The report does go out of its way to lionize the technology used in the vote. They claim that “opinion polls” and the fact that people vote en masse show that voters trust the electoral machines used. They also point out that post-election audits of the fingerprint scanners show that a minimal amount of multiple voting occurred.

Focused on the trees, they miss the proverbial forest. No amount of praises for the machines used in our elections hides the fact that countries all over South America vote with pen and paper, and their elections are not controversial. Furthermore, the issue of the secrecy of the vote being compromised in the minds of voters unaccostumed to the technology simply goes unmentioned.

Look, I get what they are trying to do. They are taking a complicated, incredibly corrupt system, and trying to break it down into parts they can work on. They are desperate to maintain some sort of access to the CNE, militant about not stepping beyond any of Tibisay’s multiple red-lines, and doing their darndest to sound constructive. For that they are using the least offensive language they can think of.

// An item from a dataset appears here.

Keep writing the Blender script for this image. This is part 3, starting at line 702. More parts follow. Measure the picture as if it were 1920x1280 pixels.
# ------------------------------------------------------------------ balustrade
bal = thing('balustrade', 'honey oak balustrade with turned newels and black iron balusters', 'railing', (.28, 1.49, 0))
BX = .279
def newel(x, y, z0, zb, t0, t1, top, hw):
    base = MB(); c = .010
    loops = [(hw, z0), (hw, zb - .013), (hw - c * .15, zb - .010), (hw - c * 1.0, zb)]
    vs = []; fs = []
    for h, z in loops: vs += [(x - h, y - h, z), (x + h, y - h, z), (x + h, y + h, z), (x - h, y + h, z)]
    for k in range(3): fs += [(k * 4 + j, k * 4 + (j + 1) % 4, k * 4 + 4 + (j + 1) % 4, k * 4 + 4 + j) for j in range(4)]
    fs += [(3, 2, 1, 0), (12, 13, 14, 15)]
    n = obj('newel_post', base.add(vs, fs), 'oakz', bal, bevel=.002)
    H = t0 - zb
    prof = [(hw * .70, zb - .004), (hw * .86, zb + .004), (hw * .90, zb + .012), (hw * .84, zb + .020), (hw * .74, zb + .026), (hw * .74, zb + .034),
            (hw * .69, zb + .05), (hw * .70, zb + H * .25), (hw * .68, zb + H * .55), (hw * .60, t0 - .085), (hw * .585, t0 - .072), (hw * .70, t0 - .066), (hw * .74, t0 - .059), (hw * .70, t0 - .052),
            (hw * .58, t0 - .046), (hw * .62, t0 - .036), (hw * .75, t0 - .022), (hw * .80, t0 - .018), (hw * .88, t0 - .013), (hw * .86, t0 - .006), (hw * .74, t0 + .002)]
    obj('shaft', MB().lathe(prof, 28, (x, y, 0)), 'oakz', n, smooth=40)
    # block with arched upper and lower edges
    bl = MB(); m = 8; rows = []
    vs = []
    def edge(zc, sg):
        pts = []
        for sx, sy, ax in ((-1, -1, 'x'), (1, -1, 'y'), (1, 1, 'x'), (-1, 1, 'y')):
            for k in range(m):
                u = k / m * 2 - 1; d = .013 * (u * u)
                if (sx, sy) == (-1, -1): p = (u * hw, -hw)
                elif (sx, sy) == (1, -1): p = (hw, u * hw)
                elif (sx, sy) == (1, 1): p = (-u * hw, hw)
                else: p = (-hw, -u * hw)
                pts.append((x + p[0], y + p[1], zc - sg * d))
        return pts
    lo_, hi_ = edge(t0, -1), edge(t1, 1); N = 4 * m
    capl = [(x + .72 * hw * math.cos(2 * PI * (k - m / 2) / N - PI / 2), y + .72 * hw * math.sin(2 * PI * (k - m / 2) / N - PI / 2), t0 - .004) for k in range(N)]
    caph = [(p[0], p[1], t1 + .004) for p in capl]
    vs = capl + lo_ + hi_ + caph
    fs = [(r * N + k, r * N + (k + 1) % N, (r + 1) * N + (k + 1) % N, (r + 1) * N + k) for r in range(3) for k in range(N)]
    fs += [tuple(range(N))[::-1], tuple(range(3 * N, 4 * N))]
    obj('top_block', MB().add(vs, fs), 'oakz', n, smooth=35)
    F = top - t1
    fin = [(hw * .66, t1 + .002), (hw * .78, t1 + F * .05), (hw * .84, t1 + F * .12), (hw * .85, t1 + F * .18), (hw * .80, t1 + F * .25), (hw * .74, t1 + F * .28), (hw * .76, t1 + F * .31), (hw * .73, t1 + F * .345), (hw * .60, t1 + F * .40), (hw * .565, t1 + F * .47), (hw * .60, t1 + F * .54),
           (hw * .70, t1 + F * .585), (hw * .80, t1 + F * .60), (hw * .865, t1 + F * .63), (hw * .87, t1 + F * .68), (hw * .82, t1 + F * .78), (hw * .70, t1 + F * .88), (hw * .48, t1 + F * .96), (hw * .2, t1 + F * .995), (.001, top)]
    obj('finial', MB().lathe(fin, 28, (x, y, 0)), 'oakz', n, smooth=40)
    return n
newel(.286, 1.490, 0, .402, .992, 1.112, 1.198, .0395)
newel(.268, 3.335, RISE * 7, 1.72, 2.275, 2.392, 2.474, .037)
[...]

The result is a stultified report seeped in bureaucratic prose that never misses a chance to call a spade a short-bladed agricultural productivity enhancement implement.

The place where the Carter Center could have played a constructive role in Venezuela’s elections is now buried under the accumulated weight of years of circumlocution. It’s had all the air sucked out of it by now over a decade of studiedly inoffensive statements used to describe the patently offensive.

No amount of minute bureaucratic phrase-parsing can hide the fact that the violence in the streets of Venezuela is a direct consequence of an election that made a consistent mockery of the “free and fair” standard along almost every axis, and elevated abuse of state power from occasional hobby to central pursuit of the incestuous, wildly-illegal PSUV/PDVSA/FANB/Gobierno electoral juggernaut that claimed victory in April 2013.

The point of suggesting “training” and tinkering with the rules as a solution … was passed some 44 bodies ago.